But while executives spent tens of billions of dollars on streaming content, viewing options have proliferated while living costs have soared — encouraging financially squeezed households to “churn”, or switch between subscriptions.
The Dow Jones Media Titans index, which tracks the performance of 30 of the world’s biggest media companies, has shed 40 per cent this year, with its total market value shrinking from US$1.35 trillion to US$808b.
Rising interest rates have dented valuations, particularly of the sector’s jam-tomorrow “growth stocks”. Music provider Spotify has slumped 69 per cent and video specialist Roku 81 per cent.
Traditional broadcasters have been hit too.

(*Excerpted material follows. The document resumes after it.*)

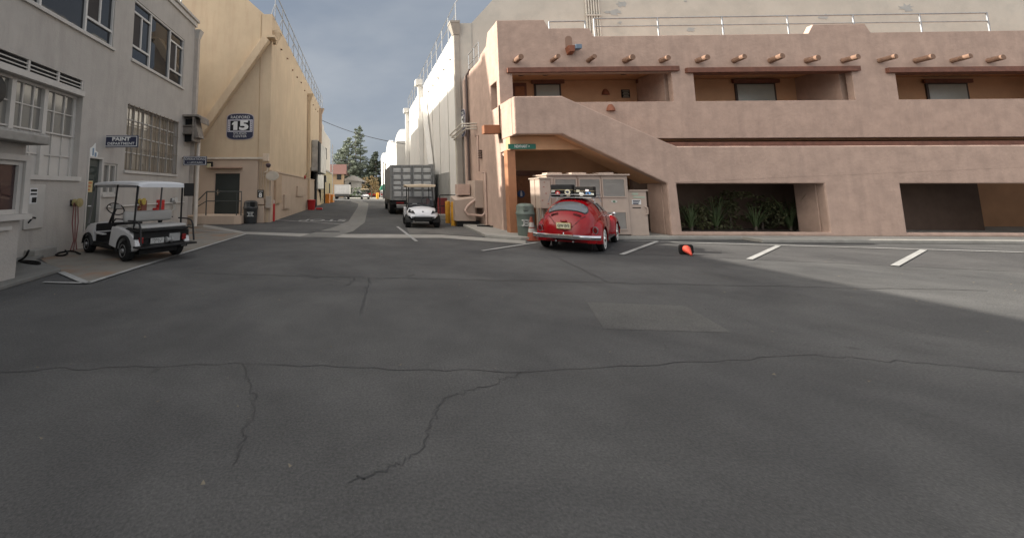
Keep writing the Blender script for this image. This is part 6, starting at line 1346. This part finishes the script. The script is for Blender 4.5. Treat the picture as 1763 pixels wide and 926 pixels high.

Some of the steepest share price declines have been for owners of US cable assets, long a cash cow. Charter Communications is down 53 per cent and Comcast 31 per cent.
So-called cord-cutting has accelerated in the US, with the number of subscriptions to traditional pay TV tracked by Macquarie falling 8.3 per cent in the third quarter compared with the same period a year earlier.
Price rises — especially for sport — had until recently mitigated the drop in customers, “but getting into a recession, you worry that the consumer will refuse to pay”, said Tim Nollen, media tech analyst at Macquarie.
Most streaming services were incurring “very heavy losses” so media companies “aren’t yet in a position where [they] can offset the linear decline”, Nollen added.
Advertisers, meanwhile, have become more reluctant to promote brands as the global economy slows, hurting media owners including the UK’s ITV, whose shares have lost 36 per cent.
The broadcaster recently said it was on track for a decline in annual ad revenues despite a boost from the football World Cup.
In response to the challenges, several of the largest companies in the sector are turning to price rises, job cuts and other initiatives such as ad-supported streaming tiers.
Morgan Stanley analysts wrote in a report this week that if such moves failed to deliver “meaningful” profits in streaming, the companies would be forced either to “give up” or consolidate.